I'm trying to prove the following:
Suppose $f$ is strongly convex, meaning for some $m > 0$ that
$$f(y) \geq f(x) + \nabla f(x)^T(y – x) + \frac{m}{2} \|y – x\|^2$$
then the gradient descent procedure
$$x^{t + 1} = x^t – \eta \nabla f(x^t)$$
satisfies $f(x^{t + 1}) \leq f(x^t)$ for all $\eta$ sufficiently small.
This seems pretty straightforward, but if I set $y = x^t$ and $x = x^{t + 1}$ in the definition of strong convexity, I get
$$f(x^t) – f(x^{t + 1}) \geq \eta \nabla f(x^{t + 1})^T \nabla f(x^t) + \frac{m}{2} \eta^2 \|\nabla f(x^t)\|^2$$
But now it's not clear to me that this is non-negative for small $\eta$, since I can't see what we can say about
$$\nabla f(x^{t + 1})^T \nabla f(x^t)$$
Any ideas would be appreciated. Thanks!
Best Answer
I am assuming that $\nabla f$ is locally Lipschitz.
If $f$ is strongly convex, then the level sets $L_\alpha = \{ x | f(x) \le \alpha \}$ are compact. Note that if the $f(x_k)$ are non increasing then $x_k \in L_{f(x_0)}$ for all $k$.
The strong convexity is of no consequence in terms of showing that a fixed step size will work other than having compact level sets. The reason a small fixed step size would not work is because of too much curvature rather than too little. (A lower bound is useful producing a convergence rate.)

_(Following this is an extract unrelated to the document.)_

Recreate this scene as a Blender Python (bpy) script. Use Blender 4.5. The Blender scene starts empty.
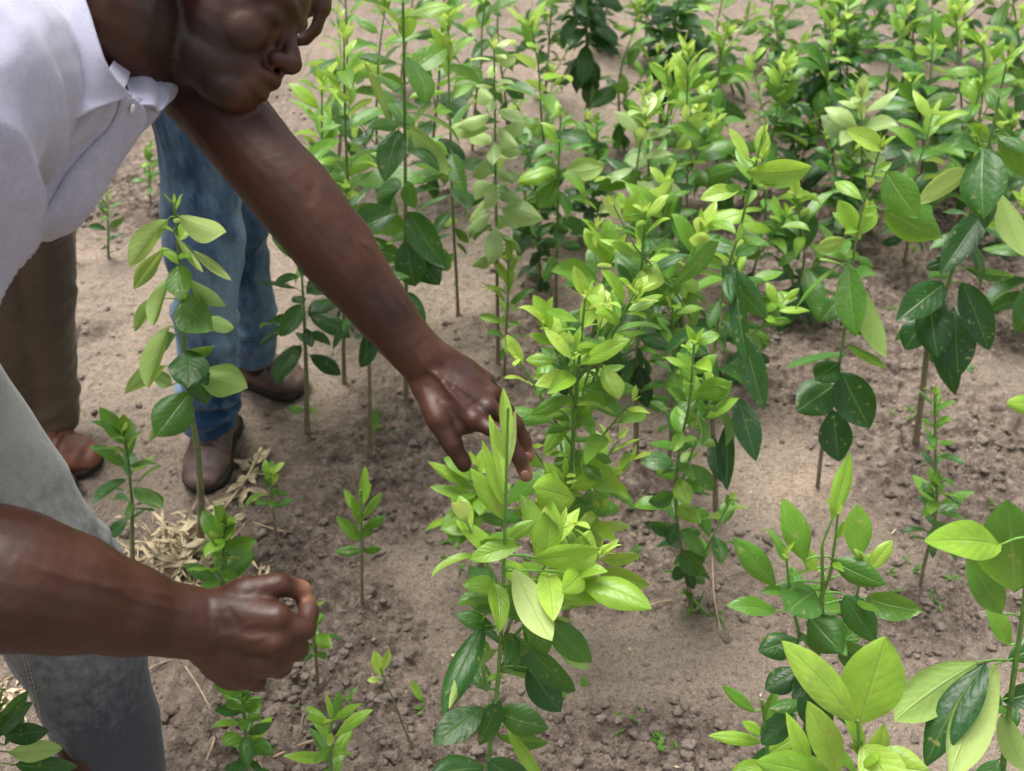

Pick some $x_0$, let $\Lambda= \{ x | y \in L_{f(x_0)}, \|x-y\| \le 1 \}$. let $M= \sup_{x \in \Lambda} \| \nabla f(x) \|$. The $1$ in the definition of $\Lambda$ is just a bit of slop so that the estimates work below for sufficiently small step size.
Let $L$ be a bound on the Lipschitz rank of $\nabla f$ for $x \in \Lambda$.
If $x,x+h \in \Lambda$ then $f(x+h) = f(x) + \langle \nabla f(x), h \rangle + \langle \int_0^1 (\nabla f(x+th)-\nabla f(x)) dt , h \rangle \le f(x) + \langle \nabla f(x), h \rangle +{L\over 2}\|h\|^2$.
Now let $h=-\lambda \nabla f(x)$ and assume that $0 \le \lambda \le {1 \over M}$ so that $x+h \in \Lambda$, then $f(x-\lambda \nabla f(x)) \le f(x)- \lambda \|\nabla f(x)\|^2+{\lambda^2L\over 2} \|\nabla f(x)\|^2 = f(x) - \lambda \|\nabla f(x)\|^2(1-{\lambda L\over 2})$ and hence as long as $0 \le \lambda \le \min({1 \over M}, {2 \over L})$, we have $f(x-\lambda \nabla f(x)) \le f(x)$.